El moreno soñado era el de las extranjeras que venían con la intención de llevarse sol para todo el año. Se tumbaban en la hamaca y en vez de echarse protección se llenaban el cuerpo de aceite para potenciar el bronceado. Entonces no se utilizaban los protectores solares ni se tenía conciencia del peligro del sol. La moda dictaba que había que ponerse moreno en verano y ellas, las que venían de los países del norte, se lo tomaban tan a pecho que en un par de días parecían oriundas de Mozambique.
Aquí, en Almería, se llevaban distintos tipos de bronceado. Todos conocíamos el clásico moreno Agroman, cuya patente la tenía el gremio de albañiles. El moreno Agroman era un bronceado de andamio a las tres de la tarde, a medio camino entre la insolación y el corte de digestión. Era un moreno primitivo e inacabado, una obra incompleta que acababa componiendo una estampa grotesca cuando el obrero se presentaba el domingo en la playa con la cara tostada por el sol, con los brazos ennegrecidos del trabajo de la semana y el resto del cuerpo tan blanco como la nieve.

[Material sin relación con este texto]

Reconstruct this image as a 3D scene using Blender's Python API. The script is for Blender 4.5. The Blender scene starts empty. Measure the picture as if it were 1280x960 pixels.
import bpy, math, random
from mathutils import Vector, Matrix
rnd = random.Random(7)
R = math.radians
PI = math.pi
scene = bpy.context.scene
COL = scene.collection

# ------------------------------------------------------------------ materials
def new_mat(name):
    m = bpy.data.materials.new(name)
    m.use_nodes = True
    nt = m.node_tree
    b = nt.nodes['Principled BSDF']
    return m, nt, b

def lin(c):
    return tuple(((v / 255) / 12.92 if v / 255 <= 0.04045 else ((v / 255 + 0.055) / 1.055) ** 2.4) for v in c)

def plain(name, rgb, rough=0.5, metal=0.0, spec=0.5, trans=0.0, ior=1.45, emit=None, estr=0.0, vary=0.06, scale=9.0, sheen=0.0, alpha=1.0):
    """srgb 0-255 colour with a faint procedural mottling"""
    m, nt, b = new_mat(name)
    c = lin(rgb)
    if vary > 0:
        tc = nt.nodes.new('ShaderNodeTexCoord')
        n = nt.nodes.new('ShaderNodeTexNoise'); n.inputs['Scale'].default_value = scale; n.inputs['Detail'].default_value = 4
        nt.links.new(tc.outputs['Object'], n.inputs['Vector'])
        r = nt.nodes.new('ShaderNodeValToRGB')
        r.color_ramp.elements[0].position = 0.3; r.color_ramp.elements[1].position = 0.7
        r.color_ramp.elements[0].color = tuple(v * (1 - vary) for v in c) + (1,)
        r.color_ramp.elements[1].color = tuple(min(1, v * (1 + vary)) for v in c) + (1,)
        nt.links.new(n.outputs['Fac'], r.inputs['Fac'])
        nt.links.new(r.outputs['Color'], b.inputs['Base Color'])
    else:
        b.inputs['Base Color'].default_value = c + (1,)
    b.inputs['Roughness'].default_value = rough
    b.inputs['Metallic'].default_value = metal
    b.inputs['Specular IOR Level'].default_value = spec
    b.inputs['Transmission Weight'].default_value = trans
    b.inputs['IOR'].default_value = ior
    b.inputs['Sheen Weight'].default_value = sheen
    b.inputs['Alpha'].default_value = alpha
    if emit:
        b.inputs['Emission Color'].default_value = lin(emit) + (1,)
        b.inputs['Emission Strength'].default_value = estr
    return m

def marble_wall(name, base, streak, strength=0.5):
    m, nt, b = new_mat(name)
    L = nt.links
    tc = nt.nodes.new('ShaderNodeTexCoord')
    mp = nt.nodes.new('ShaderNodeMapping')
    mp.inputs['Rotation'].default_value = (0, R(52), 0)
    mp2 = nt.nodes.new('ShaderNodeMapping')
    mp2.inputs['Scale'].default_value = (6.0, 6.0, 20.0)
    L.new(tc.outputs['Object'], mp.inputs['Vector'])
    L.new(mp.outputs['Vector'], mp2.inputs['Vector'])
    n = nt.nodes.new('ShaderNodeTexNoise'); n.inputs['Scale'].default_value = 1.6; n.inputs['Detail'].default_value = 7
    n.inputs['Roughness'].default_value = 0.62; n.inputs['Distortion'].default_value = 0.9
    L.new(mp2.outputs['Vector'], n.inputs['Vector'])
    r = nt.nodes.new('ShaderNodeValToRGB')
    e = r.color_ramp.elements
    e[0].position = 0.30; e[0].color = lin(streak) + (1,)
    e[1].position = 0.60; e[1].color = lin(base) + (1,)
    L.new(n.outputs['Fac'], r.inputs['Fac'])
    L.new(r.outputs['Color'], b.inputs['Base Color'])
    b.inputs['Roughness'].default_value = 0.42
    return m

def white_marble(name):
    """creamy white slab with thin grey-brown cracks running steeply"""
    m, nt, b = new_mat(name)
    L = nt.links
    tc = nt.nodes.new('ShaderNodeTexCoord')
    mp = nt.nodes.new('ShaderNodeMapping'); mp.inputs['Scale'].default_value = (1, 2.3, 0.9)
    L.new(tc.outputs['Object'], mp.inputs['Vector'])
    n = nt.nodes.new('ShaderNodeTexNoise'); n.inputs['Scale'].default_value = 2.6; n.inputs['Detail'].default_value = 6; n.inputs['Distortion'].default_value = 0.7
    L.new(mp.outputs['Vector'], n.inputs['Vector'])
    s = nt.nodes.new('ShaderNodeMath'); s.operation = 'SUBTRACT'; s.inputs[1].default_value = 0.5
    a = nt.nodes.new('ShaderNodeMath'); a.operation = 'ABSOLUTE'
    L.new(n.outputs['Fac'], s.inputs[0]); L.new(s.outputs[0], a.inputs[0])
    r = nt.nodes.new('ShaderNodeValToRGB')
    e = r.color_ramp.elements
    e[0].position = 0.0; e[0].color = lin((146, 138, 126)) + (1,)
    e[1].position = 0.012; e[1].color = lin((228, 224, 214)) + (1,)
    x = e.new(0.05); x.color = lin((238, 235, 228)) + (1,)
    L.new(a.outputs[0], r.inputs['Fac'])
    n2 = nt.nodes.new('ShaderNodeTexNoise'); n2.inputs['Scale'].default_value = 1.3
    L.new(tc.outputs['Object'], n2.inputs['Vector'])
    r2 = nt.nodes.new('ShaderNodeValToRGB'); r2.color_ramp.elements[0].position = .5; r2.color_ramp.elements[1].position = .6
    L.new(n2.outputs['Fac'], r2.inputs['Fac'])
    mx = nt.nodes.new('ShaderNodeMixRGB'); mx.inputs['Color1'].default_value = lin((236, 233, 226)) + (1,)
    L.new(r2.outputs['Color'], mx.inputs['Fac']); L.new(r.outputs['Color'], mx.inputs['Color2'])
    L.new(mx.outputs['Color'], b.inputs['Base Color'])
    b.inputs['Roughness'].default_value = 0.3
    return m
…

También se llevaba mucho el moreno de terrao y balcón, que era un moreno femenino que solía adelantarse unas semanas antes a la llegada oficial del verano. Todos conocíamos a alguna vecina que a finales de mayo se subía a escondidas a la azotea con la toalla y la radio y en paños menores le rendía culto al sol para que con sus rayos generosos multiplicara aún más su belleza. Las jóvenes de los terraos solían buscar siempre la esquina más escondida para que nadie las descubriera, pero la mirada de los niños de entonces, aquella mirada que quemaba tanto como el sol, podía traspasar la barrera de una sábana o la que formaba la ropa tendida, y bastaba un poco de viento cómplice para que descubriéramos el milagro de aquel cuerpo entregado al astro rey o para que al menos nos lo imagináramos completamente desnudo.
Había un día de atracón oficial de sol, el día del bronceado automático, y ese día era el 18 de Julio, que era fiesta nacional de verdad, sin reservas. En Almería ocurría algo muy curioso: a las doce de la mañana la ciudad se quedaba completamente vacía y el Paseo parecía la estampa del día después de la desaparición del hombre sobre la tierra. El éxodo a las playas era absoluto y los que no podían coger el camino de Cabo de Gata o de Aguadulce, que eran la mayoría, tomaban las Almadrabillas y el Zapillo como si fuera el último día de playa de sus vidas.
El 18 de Julio era el día de los bronceados de aluvión. Todos regresábamos con otro color de piel y algunos tan afectados que terminaban buscando la farmacia de guardia para aliviar las molestias de las quemaduras. El moreno del 18 de Julio duraba hasta la feria y el día después era el de los pieles rojas y las espaldas despellejadas. A comienzos de los años setenta ya se comercializaba en las tiendas la crema Nivea, que era la que casi todos utilizábamos para curarnos las quemaduras del sol.
El 18 de Julio no era un día más de playa, era el gran día, el día de las familias, cuando las casas se quedaban vacías y hasta a las abuelas con la butacas se les buscaba un hueco en la arena. Las gentes llegaban en procesión, cargadas como si fueran a un largo viaje: los niños se encargaban de buscar los palos y las cañas para montar los ‘chambaos’ que se levantaban con sábanas y toldos antes de que las sombrillas se pusieran de moda, mientras que los mayores organizaban toda la logística alimenticia.
Nada más llegar a la playa la primera escaramuza era montar la sombra y colocar la sandía enterrada en la orilla para que cogiera el fresco del mar. Las neveras eran todavía un lujo y la fruta como las bebidas se enfriaban con el agua del mar. Aún no habían llegado las botellas de plástico al mercado y el agua se llevaba en aquellas antiguas garrafas de cristal cubiertas de mimbre que popularmente se conocían con el nombre de ‘damajuanas’, y que también había que ponerlas a refrescar en la orilla.
En aquella larga jornada de playa uno tenía siempre la sensación de que los únicos que disfrutábamos éramos los niños, porque nuestras madres trabajaban más que si estuvieran en la casa, atentas siempre a que a nadie les faltara comida y a que los niños no se alejaran de la orilla ni se metieran en el agua haciendo la digestión. Algunas ni se llegaban a quitar la ropa.